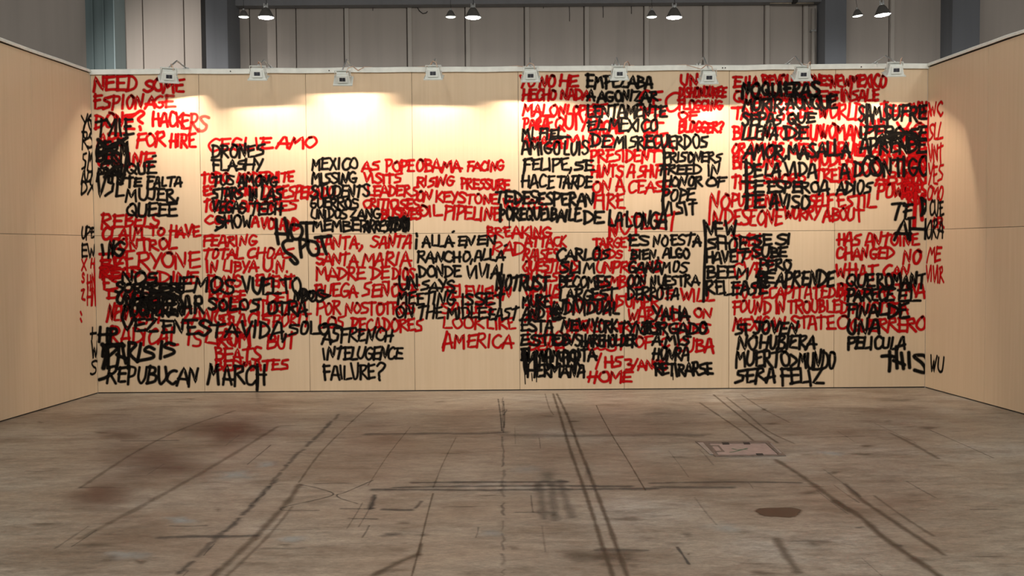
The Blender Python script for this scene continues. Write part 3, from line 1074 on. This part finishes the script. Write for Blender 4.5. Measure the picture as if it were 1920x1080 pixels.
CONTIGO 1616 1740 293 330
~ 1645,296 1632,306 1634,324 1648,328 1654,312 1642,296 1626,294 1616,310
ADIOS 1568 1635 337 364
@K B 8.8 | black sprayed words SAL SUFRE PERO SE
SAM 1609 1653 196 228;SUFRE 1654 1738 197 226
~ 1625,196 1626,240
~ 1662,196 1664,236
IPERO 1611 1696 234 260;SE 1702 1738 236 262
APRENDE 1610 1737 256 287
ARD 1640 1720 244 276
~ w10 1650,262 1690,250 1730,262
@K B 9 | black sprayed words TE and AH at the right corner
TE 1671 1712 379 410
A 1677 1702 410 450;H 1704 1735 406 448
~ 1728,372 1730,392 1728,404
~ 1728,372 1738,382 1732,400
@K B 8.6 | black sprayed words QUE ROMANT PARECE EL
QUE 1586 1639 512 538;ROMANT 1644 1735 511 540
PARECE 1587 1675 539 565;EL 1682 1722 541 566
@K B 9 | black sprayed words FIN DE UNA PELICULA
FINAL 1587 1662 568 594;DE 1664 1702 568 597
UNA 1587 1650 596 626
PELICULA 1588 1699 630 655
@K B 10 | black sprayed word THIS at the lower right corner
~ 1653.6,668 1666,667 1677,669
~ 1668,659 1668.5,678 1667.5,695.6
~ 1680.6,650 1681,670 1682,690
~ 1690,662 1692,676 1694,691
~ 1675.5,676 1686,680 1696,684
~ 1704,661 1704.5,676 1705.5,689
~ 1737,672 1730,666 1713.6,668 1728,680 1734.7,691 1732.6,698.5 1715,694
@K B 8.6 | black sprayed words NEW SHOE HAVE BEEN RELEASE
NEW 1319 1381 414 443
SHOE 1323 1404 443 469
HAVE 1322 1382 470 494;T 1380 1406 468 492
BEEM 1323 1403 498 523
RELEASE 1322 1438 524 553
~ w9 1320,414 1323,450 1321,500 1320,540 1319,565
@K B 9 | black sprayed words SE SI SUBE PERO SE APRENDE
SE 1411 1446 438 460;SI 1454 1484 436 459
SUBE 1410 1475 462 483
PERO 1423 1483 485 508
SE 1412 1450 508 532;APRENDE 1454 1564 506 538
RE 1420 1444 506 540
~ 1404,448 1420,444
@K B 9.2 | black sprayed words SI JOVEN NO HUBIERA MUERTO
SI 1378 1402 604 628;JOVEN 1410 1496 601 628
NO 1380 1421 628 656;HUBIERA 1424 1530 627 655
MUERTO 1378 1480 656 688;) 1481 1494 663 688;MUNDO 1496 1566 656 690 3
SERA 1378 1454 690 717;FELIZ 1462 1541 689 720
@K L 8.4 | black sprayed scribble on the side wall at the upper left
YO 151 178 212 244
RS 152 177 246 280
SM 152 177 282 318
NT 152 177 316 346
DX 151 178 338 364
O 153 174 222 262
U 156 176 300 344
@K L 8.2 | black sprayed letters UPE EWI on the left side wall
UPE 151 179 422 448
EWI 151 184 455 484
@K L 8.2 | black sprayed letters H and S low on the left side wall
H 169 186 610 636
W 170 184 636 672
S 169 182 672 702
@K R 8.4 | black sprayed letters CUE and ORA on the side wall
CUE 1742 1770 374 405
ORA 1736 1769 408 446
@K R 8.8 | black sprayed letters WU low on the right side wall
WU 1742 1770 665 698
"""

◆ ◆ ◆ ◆

● PROBLEM DESCRIPTION: Transcribe the whole listing, character for character, but not its images.

● EXERCISE RESULT:
The Blender Python script for this scene continues. Write part 3, from line 1074 on. This part finishes the script. Write for Blender 4.5. Measure the picture as if it were 1920x1080 pixels.
CONTIGO 1616 1740 293 330
~ 1645,296 1632,306 1634,324 1648,328 1654,312 1642,296 1626,294 1616,310
ADIOS 1568 1635 337 364
@K B 8.8 | black sprayed words SAL SUFRE PERO SE
SAM 1609 1653 196 228;SUFRE 1654 1738 197 226
~ 1625,196 1626,240
~ 1662,196 1664,236
IPERO 1611 1696 234 260;SE 1702 1738 236 262
APRENDE 1610 1737 256 287
ARD 1640 1720 244 276
~ w10 1650,262 1690,250 1730,262
@K B 9 | black sprayed words TE and AH at the right corner
TE 1671 1712 379 410
A 1677 1702 410 450;H 1704 1735 406 448
~ 1728,372 1730,392 1728,404
~ 1728,372 1738,382 1732,400
@K B 8.6 | black sprayed words QUE ROMANT PARECE EL
QUE 1586 1639 512 538;ROMANT 1644 1735 511 540
PARECE 1587 1675 539 565;EL 1682 1722 541 566
@K B 9 | black sprayed words FIN DE UNA PELICULA
FINAL 1587 1662 568 594;DE 1664 1702 568 597
UNA 1587 1650 596 626
PELICULA 1588 1699 630 655
@K B 10 | black sprayed word THIS at the lower right corner
~ 1653.6,668 1666,667 1677,669
~ 1668,659 1668.5,678 1667.5,695.6
~ 1680.6,650 1681,670 1682,690
~ 1690,662 1692,676 1694,691
~ 1675.5,676 1686,680 1696,684
~ 1704,661 1704.5,676 1705.5,689
~ 1737,672 1730,666 1713.6,668 1728,680 1734.7,691 1732.6,698.5 1715,694
@K B 8.6 | black sprayed words NEW SHOE HAVE BEEN RELEASE
NEW 1319 1381 414 443
SHOE 1323 1404 443 469
HAVE 1322 1382 470 494;T 1380 1406 468 492
BEEM 1323 1403 498 523
RELEASE 1322 1438 524 553
~ w9 1320,414 1323,450 1321,500 1320,540 1319,565
@K B 9 | black sprayed words SE SI SUBE PERO SE APRENDE
SE 1411 1446 438 460;SI 1454 1484 436 459
SUBE 1410 1475 462 483
PERO 1423 1483 485 508
SE 1412 1450 508 532;APRENDE 1454 1564 506 538
RE 1420 1444 506 540
~ 1404,448 1420,444
@K B 9.2 | black sprayed words SI JOVEN NO HUBIERA MUERTO
SI 1378 1402 604 628;JOVEN 1410 1496 601 628
NO 1380 1421 628 656;HUBIERA 1424 1530 627 655
MUERTO 1378 1480 656 688;) 1481 1494 663 688;MUNDO 1496 1566 656 690 3
SERA 1378 1454 690 717;FELIZ 1462 1541 689 720
@K L 8.4 | black sprayed scribble on the side wall at the upper left
YO 151 178 212 244
RS 152 177 246 280
SM 152 177 282 318
NT 152 177 316 346
DX 151 178 338 364
O 153 174 222 262
U 156 176 300 344
@K L 8.2 | black sprayed letters UPE EWI on the left side wall
UPE 151 179 422 448
EWI 151 184 455 484
@K L 8.2 | black sprayed letters H and S low on the left side wall
H 169 186 610 636
W 170 184 636 672
S 169 182 672 702
@K R 8.4 | black sprayed letters CUE and ORA on the side wall
CUE 1742 1770 374 405
ORA 1736 1769 408 446
@K R 8.8 | black sprayed letters WU low on the right side wall
WU 1742 1770 665 698
"""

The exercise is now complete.